### Material provided
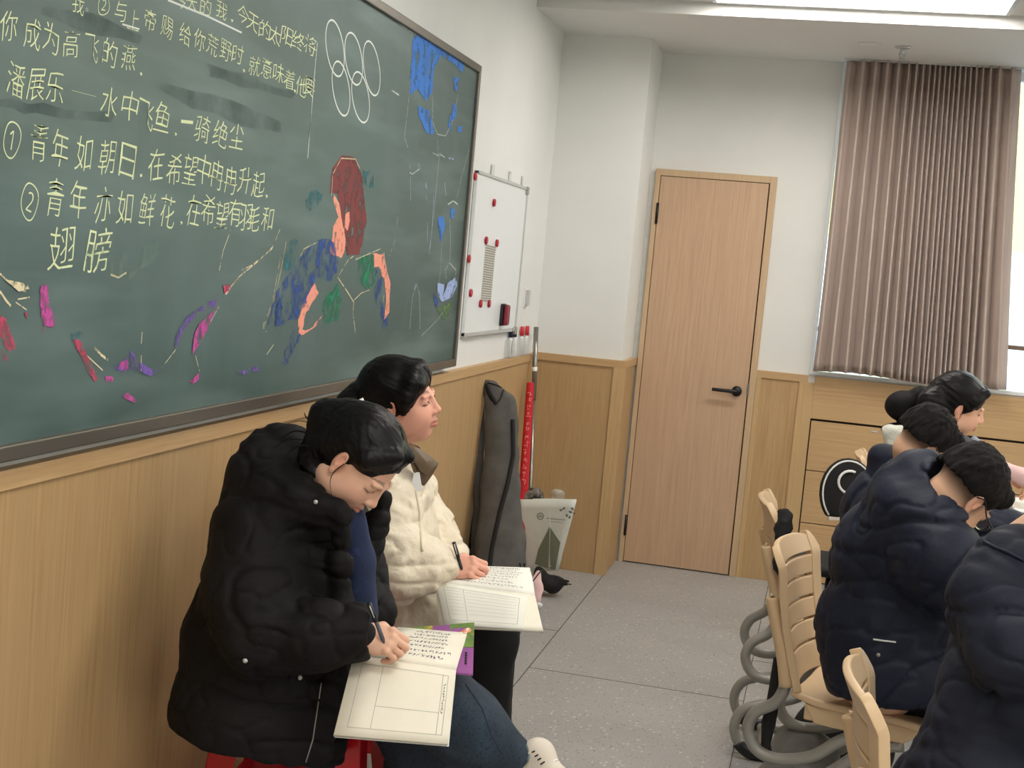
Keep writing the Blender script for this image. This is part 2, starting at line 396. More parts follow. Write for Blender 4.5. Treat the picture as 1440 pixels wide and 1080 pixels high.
# wainscot: veneer panels, trim strips and cap rails
tn = [0]
def wains(name, lo, hi, m): 
    o = bx(lo, hi).build(name, m, None, .001); o['kind'] = 'structure'; return o
for i, (ya, yb) in enumerate(((-9.6, -8.2), (-8.2, -6.8), (-6.8, -5.3), (-5.3, CY - PD))):
    wains('trim_%d' % (i + 1), (0.0, ya + .0012, 0), (PD * .7, yb - .0012, CAPZ - .035), M['oak'])
wains('trim_5', (0, YB, CAPZ - .038), (PD, CY - PD, CAPZ), M['oakh'])
wains('trim_6', (PD * .7, CY - PD * .7, 0), (CX - .035, CY, CAPZ - .035), M['oak'])
wains('trim_7', (0, CY - PD, CAPZ - .038), (CX + PD, CY, CAPZ), M['oakx'])
wains('trim_8', (CX - .035, CY - PD, 0), (CX + PD, CY, CAPZ - .038), M['oakt'])
wains('trim_9', (CX, CY, 0), (CX + PD * .7, -.026, CAPZ - .035), M['oak'])
wains('trim_10', (CX, CY, CAPZ - .038), (CX + PD, -.026, CAPZ), M['oakh'])
DX0, DX1 = .4805, 1.1086; LX0, LX1, LT = .5095, 1.072, 2.0623
wains('trim_11', (DX1, -PD * .7, 0), (WX - .02, 0, CAPZ - .035), M['oak'])
wains('trim_12', (DX1, -PD, CAPZ - .038), (WX - .002, 0, CAPZ), M['oakx'])
wains('trim_13', (DX1 + .001, -PD, 0), (DX1 + .026, 0, CAPZ - .038), M['oakt'])
wains('trim_14', (WX + .0325, -PD, .88), (XR, 0, CAPZ - .002), M['oakx'])
wains('trim_15', (WX - .045, -PD, 0), (WX + .032, 0, CAPZ - .038), M['oakt'])
# door
dr = empty('door_1', (DX0, 0, 0)); dr['kind'] = 'structure'
f = MB(); f.box((DX0, -.035, 0), (LX0 - .003, .0, 2.1)); f.box((LX1 + .003, -.035, 0), (DX1, .0, 2.1)); f.box((LX0 - .003, -.035, LT + .003), (LX1 + .003, .0, 2.1))
f.build('door_frame', M['frame'], dr, .002)
bx((LX0 - .003, -.006, 0), (LX1 + .003, -.001, LT + .003)).build('door_gap', M['dark'], dr)
leaf = bx((LX0, -.03, .006), (LX1 - .003, -.005, LT)).build('door_leaf', M['door'], dr, .0015)
h = MB(); hp = PL(1036, 550, 1, -.03)
h.tube([hp + (0, 0, 0), hp + (0, -.009, 0)], .027, 24); h.tube([hp, hp + (0, -.045, 0)], .009, 12)
h.tube([hp + (0.004, -.045, 0), hp + (-.03, -.05, 0), hp + (-.125, -.048, 0)], [.010, .010, .009], 10, 4)
h.build('door_handle', M['blackmetal'], leaf)
for y in (300, 738):
    p = PL(924 - (y - 300) * .1, y, 1, -.03); b = MB(); b.tube([p + (0, -.006, -.055), p + (0, -.006, .055)], .0075, 10); b.box(p + (-.006, -.006, -.05), p + (.006, .002, .05)); b.build('hinge', M['blackmetal'], dr)
p = PL(1051.5, 548, 1, -.035); bx(p + (-.004, -.003, -.032), p + (.008, .001, .032)).build('strike_plate', M['steel'], dr)
# built-in cabinet below the window
cab = empty('built_in_cabinet', (1.406, 0, 0), 'built-in oak cabinet with flush panels below the curtained window', 'cabinet')
bx((1.40, -.012, .02), (7.9, -.001, .882)).build('carcass', M['dark'], cab)
xs = [1.409, 2.62, 3.82, 5.02, 6.22, 7.42]
for i in range(5):
    for z0, z1 in ((.612, .868), (.336, .607), (.03, .331)):
        bx((xs[i] + .002, -.03, z0), (xs[i + 1] - .002, -.012, z1)).build('cabinet_panel', M['oakx'], cab, .001)
pk = PL(1231, 607, 1, -.03); k = MB(); k.box(pk + (-.02, -.004, -.004), pk + (.012, 0, .004)); k.build('catch', M['alu'], cab)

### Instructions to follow
Write out the listing word for word, omitting the pictures it holds.

### Complete answer
Keep writing the Blender script for this image. This is part 2, starting at line 396. More parts follow. Write for Blender 4.5. Treat the picture as 1440 pixels wide and 1080 pixels high.
# wainscot: veneer panels, trim strips and cap rails
tn = [0]
def wains(name, lo, hi, m): 
    o = bx(lo, hi).build(name, m, None, .001); o['kind'] = 'structure'; return o
for i, (ya, yb) in enumerate(((-9.6, -8.2), (-8.2, -6.8), (-6.8, -5.3), (-5.3, CY - PD))):
    wains('trim_%d' % (i + 1), (0.0, ya + .0012, 0), (PD * .7, yb - .0012, CAPZ - .035), M['oak'])
wains('trim_5', (0, YB, CAPZ - .038), (PD, CY - PD, CAPZ), M['oakh'])
wains('trim_6', (PD * .7, CY - PD * .7, 0), (CX - .035, CY, CAPZ - .035), M['oak'])
wains('trim_7', (0, CY - PD, CAPZ - .038), (CX + PD, CY, CAPZ), M['oakx'])
wains('trim_8', (CX - .035, CY - PD, 0), (CX + PD, CY, CAPZ - .038), M['oakt'])
wains('trim_9', (CX, CY, 0), (CX + PD * .7, -.026, CAPZ - .035), M['oak'])
wains('trim_10', (CX, CY, CAPZ - .038), (CX + PD, -.026, CAPZ), M['oakh'])
DX0, DX1 = .4805, 1.1086; LX0, LX1, LT = .5095, 1.072, 2.0623
wains('trim_11', (DX1, -PD * .7, 0), (WX - .02, 0, CAPZ - .035), M['oak'])
wains('trim_12', (DX1, -PD, CAPZ - .038), (WX - .002, 0, CAPZ), M['oakx'])
wains('trim_13', (DX1 + .001, -PD, 0), (DX1 + .026, 0, CAPZ - .038), M['oakt'])
wains('trim_14', (WX + .0325, -PD, .88), (XR, 0, CAPZ - .002), M['oakx'])
wains('trim_15', (WX - .045, -PD, 0), (WX + .032, 0, CAPZ - .038), M['oakt'])
# door
dr = empty('door_1', (DX0, 0, 0)); dr['kind'] = 'structure'
f = MB(); f.box((DX0, -.035, 0), (LX0 - .003, .0, 2.1)); f.box((LX1 + .003, -.035, 0), (DX1, .0, 2.1)); f.box((LX0 - .003, -.035, LT + .003), (LX1 + .003, .0, 2.1))
f.build('door_frame', M['frame'], dr, .002)
bx((LX0 - .003, -.006, 0), (LX1 + .003, -.001, LT + .003)).build('door_gap', M['dark'], dr)
leaf = bx((LX0, -.03, .006), (LX1 - .003, -.005, LT)).build('door_leaf', M['door'], dr, .0015)
h = MB(); hp = PL(1036, 550, 1, -.03)
h.tube([hp + (0, 0, 0), hp + (0, -.009, 0)], .027, 24); h.tube([hp, hp + (0, -.045, 0)], .009, 12)
h.tube([hp + (0.004, -.045, 0), hp + (-.03, -.05, 0), hp + (-.125, -.048, 0)], [.010, .010, .009], 10, 4)
h.build('door_handle', M['blackmetal'], leaf)
for y in (300, 738):
    p = PL(924 - (y - 300) * .1, y, 1, -.03); b = MB(); b.tube([p + (0, -.006, -.055), p + (0, -.006, .055)], .0075, 10); b.box(p + (-.006, -.006, -.05), p + (.006, .002, .05)); b.build('hinge', M['blackmetal'], dr)
p = PL(1051.5, 548, 1, -.035); bx(p + (-.004, -.003, -.032), p + (.008, .001, .032)).build('strike_plate', M['steel'], dr)
# built-in cabinet below the window
cab = empty('built_in_cabinet', (1.406, 0, 0), 'built-in oak cabinet with flush panels below the curtained window', 'cabinet')
bx((1.40, -.012, .02), (7.9, -.001, .882)).build('carcass', M['dark'], cab)
xs = [1.409, 2.62, 3.82, 5.02, 6.22, 7.42]
for i in range(5):
    for z0, z1 in ((.612, .868), (.336, .607), (.03, .331)):
        bx((xs[i] + .002, -.03, z0), (xs[i + 1] - .002, -.012, z1)).build('cabinet_panel', M['oakx'], cab, .001)
pk = PL(1231, 607, 1, -.03); k = MB(); k.box(pk + (-.02, -.004, -.004), pk + (.012, 0, .004)); k.build('catch', M['alu'], cab)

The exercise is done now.